■ Exercise requirements
Leaving out every picture, copy the lines of the data exactly, from the first through the line containing "tube(g, [k +".

■ Provided material
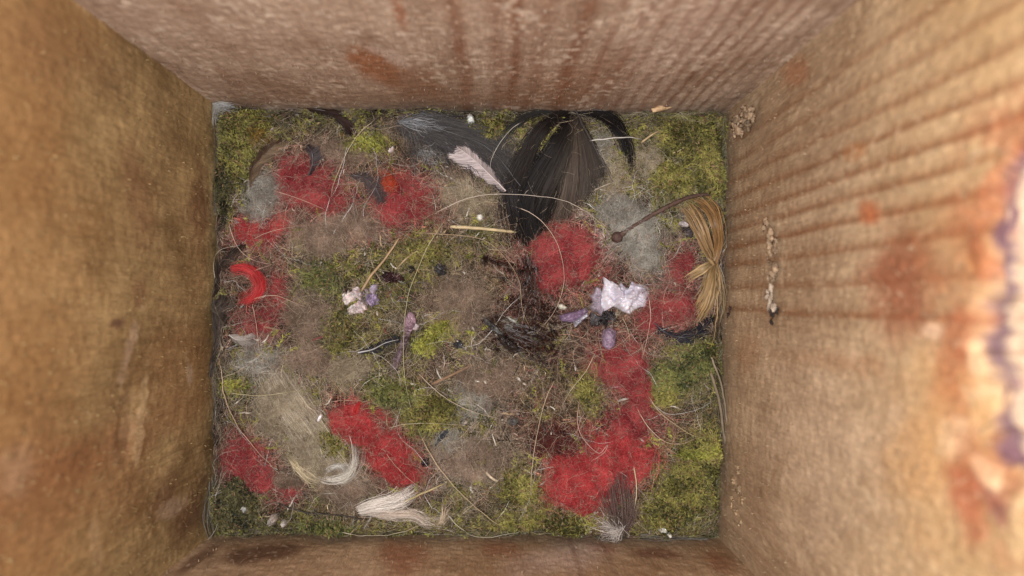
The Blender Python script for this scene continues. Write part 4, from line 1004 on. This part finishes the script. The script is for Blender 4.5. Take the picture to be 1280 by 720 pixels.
# --- tan palm fibres
t = thing('palm_fibre_bundle', 'tan palm fibre bundle pinched at the waist beside the right wall', 'plant fibre')
def straps(guides, n, wid, lift, col, name, jit=.8):
    g = G(); q, w, c = hank(guides, int(n * 1.5), 12, lift, wid * .55, col, rng, jit * 2.6, .03, .35); ribbons(g, q, w, c, .35, rng); return g.build(name, M_STRAW, t)
straps([[(888, 330), (872, 308), (861, 288), (854, 272), (848, 258)], [(889, 327), (884, 305), (876, 282), (868, 264), (856, 252)]], 26, .00045, .0040, (0.27, .17, .08), 'upper_fibres')
straps([[(890, 327), (890, 305), (884, 280), (874, 262), (862, 252)], [(891, 327), (895, 300), (892, 275), (884, 256), (872, 248)]], 34, .00042, .0046, (0.27, .15, .06), 'upper_fibres')
straps([[(889, 327), (878, 331), (866, 337), (856, 345)], [(889, 328), (878, 337), (868, 344), (858, 350)]], 16, .00065, .0040, (0.40, .28, .14), 'lower_fibres')
straps([[(889, 328), (880, 345), (874, 362), (868, 376)], [(889, 328), (883, 352), (876, 380), (866, 402)], [(890, 328), (890, 358), (886, 382), (874, 402)]], 38, .00060, .0040, (0.28, .18, .08), 'lower_fibres')
straps([[(890, 327), (893, 362), (893, 398), (892, 432)], [(892, 327), (899, 350), (902, 372), (895, 400)]], 9, .00030, .0034, (0.34, .24, .13), 'lower_fibres')
g = G(); k = P(np.array([889.]), np.array([327.]), .0036)[0]
tube(g, [k + np.array([-.0008, .0008, 0]), k, k + np.array([.0006, -.0008, 0])], [.0003, .0005, .0003], (0.28, .18, .08), 8); g.build('knot', M_STRAW, t)

# --- twig with a swollen end
t = thing('twig', 'thin dark brown twig with a swollen end left of the palm fibres', 'twig')
r = curve(np.array([(772, 296), (790, 284), (815, 269), (840, 256), (862, 248), (898, 243)], float), 40)
p = P(r[:, 0], r[:, 1], 0); s = p[:, 2].copy()
for _ in range(30): s[1:-1] = (s[:-2] + 2 * s[1:-1] + s[2:]) / 4
p[:, 2] = s + .0032
g = G(); tube(g, p, np.interp(np.linspace(0, 1, 40), [0, .1, .6, 1], [.0008, .00046, .0005, .00035]) * (0.9 + .25 * rng.random(40)), (0.085, .048, .036), 8); g.build('stem', M_BARK, t)
g = G(); d = p[0] - p[3]; d /= np.linalg.norm(d); L = np.linspace(0, 1, 12)
tube(g, p[1] + d * L[:, None] * .0027, np.array([.0006, .0008, .00105, .00122, .0013, .00132, .0013, .00122, .0011, .0009, .0006, .00005]), (0.075, .042, .034), 12); g.build('bud', M_BARK, t)

# ------------------------------------------------------------------ lumps: outlines in the picture, given real thickness
def blob(outline, h, col, name, mat, parent=None, lift=0.0006, rough=.35, col2=None, seed=0, ripple=1.2, sharp=0.5, nA=120):
    o = np.array(outline, float)
    o = np.vstack([o, o[:1]])
    seg = np.r_[0, np.cumsum(np.hypot(*np.diff(o, axis=0).T))]
    u = np.linspace(0, seg[-1], nA, endpoint=False)
    ox = np.interp(u, seg, o[:, 0]); oy = np.interp(u, seg, o[:, 1])
    cx, cy = ox.mean(), oy.mean()
    nR = 26
    R = np.linspace(0.0, 1, nR)
    PX = cx + (ox - cx)[:, None] * R; PY = cy + (oy - cy)[:, None] * R
    q = P(PX, PY, 0)
    c0 = P(np.array([cx]), np.array([cy]), 0)[0]
    base = hgt(q[..., 0], q[..., 1]) * 0.4 + c0[2] * 0.6
    prof = (1 - R ** 2.4) ** sharp
    n = fbm(q[..., 0] * 1000, q[..., 1] * 1000, ripple, seed, 3) - .5
    Z = base + lift + h * 0.001 * prof * (1 + rough * 3.0 * n) + 0.0004 * n
    top = np.stack([q[..., 0], q[..., 1], Z], -1)
    t = np.clip(.5 + 2.2 * (fbm(q[..., 0] * 1000, q[..., 1] * 1000, ripple * 1.5, seed + 3, 3) - .5), 0, 1)
    c2 = np.asarray(col2 if col2 is not None else np.array(col) * .6)
    C = np.asarray(c2) * (1 - t[..., None]) + np.asarray(col) * t[..., None]
    # underside
    q2 = q.copy(); q2[..., 2] = base + lift - h * 0.0005 * prof - 0.0003
    both = np.concatenate([top, q2[:, ::-1][:, 1:]], 1)
    CC = np.concatenate([C, C[:, ::-1][:, 1:]], 1)
    g = G(); g.add(both.reshape(-1, 3), CC.reshape(-1, 3), grid_quads(nA, both.shape[1], True))
    return g.build(name, mat, parent)
def oc(pts, sc, ox, oy): return [(ox + x / sc, oy + y / sc) for x, y in pts]
def ell(cx, cy, rx, ry, rot=0, n=24, wob=.12, seed=0):
    r = np.random.default_rng(seed); a = np.arange(n) / n * 2 * np.pi; k = 1 + wob * (r.random(n) - .5) * 2
    x = rx * np.cos(a) * k; y = ry * np.sin(a) * k; R = math.radians(rot)
    return list(zip(cx + x * math.cos(R) - y * math.sin(R), cy + x * math.sin(R) + y * math.cos(R)))

t = thing('dropping', 'largest white lumpy dropping with ragged edges over dark purple blobs', 'dropping', 'bird droppings')
blob(oc([(372, 95), (400, 120), (440, 130), (490, 160), (512, 135), (545, 175), (580, 185), (595, 125), (640, 148), (690, 150), (740, 185), (738, 250), (700, 325), (655, 328), (610, 350), (580, 380), (520, 360), (470, 328), (430, 322), (400, 350), (370, 360), (345, 330), (340, 270), (372, 190), (380, 150)], 6, 690, 330), 2.4, (0.62, .60, .66), 'white_mass', M_DROP, t, .0010, .50, (0.46, .43, .51), 3, 1.7, .4, 160)
blob(oc([(320, 170), (360, 180), (372, 230), (360, 300), (380, 350), (360, 395), (330, 360), (300, 360), (272, 320), (300, 285), (275, 240), (300, 215)], 6, 690, 330), 2.0, (0.34, .29, .35), 'grey_lobe', M_DROP, t, .0016, .5, (0.26, .22, .27), 5, 1.0)
blob(oc([(285, 360), (330, 380), (350, 400), (400, 345), (470, 355), (485, 420), (440, 460), (400, 480), (370, 450), (330, 470), (285, 460), (275, 410)], 6, 690, 330), 2.2, (0.10, .095, .10), 'dark_lobe', M_WET, t, .0006, .7, (0.012, .010, .012), 7, .8)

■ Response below
The Blender Python script for this scene continues. Write part 4, from line 1004 on. This part finishes the script. The script is for Blender 4.5. Take the picture to be 1280 by 720 pixels.
# --- tan palm fibres
t = thing('palm_fibre_bundle', 'tan palm fibre bundle pinched at the waist beside the right wall', 'plant fibre')
def straps(guides, n, wid, lift, col, name, jit=.8):
    g = G(); q, w, c = hank(guides, int(n * 1.5), 12, lift, wid * .55, col, rng, jit * 2.6, .03, .35); ribbons(g, q, w, c, .35, rng); return g.build(name, M_STRAW, t)
straps([[(888, 330), (872, 308), (861, 288), (854, 272), (848, 258)], [(889, 327), (884, 305), (876, 282), (868, 264), (856, 252)]], 26, .00045, .0040, (0.27, .17, .08), 'upper_fibres')
straps([[(890, 327), (890, 305), (884, 280), (874, 262), (862, 252)], [(891, 327), (895, 300), (892, 275), (884, 256), (872, 248)]], 34, .00042, .0046, (0.27, .15, .06), 'upper_fibres')
straps([[(889, 327), (878, 331), (866, 337), (856, 345)], [(889, 328), (878, 337), (868, 344), (858, 350)]], 16, .00065, .0040, (0.40, .28, .14), 'lower_fibres')
straps([[(889, 328), (880, 345), (874, 362), (868, 376)], [(889, 328), (883, 352), (876, 380), (866, 402)], [(890, 328), (890, 358), (886, 382), (874, 402)]], 38, .00060, .0040, (0.28, .18, .08), 'lower_fibres')
straps([[(890, 327), (893, 362), (893, 398), (892, 432)], [(892, 327), (899, 350), (902, 372), (895, 400)]], 9, .00030, .0034, (0.34, .24, .13), 'lower_fibres')
g = G(); k = P(np.array([889.]), np.array([327.]), .0036)[0]
tube(g, [k + np.array([-.0008, .0008, 0]), k, k + np.array([.0006, -.0008, 0])], [.0003, .0005, .0003], (0.28, .18, .08), 8); g.build('knot', M_STRAW, t)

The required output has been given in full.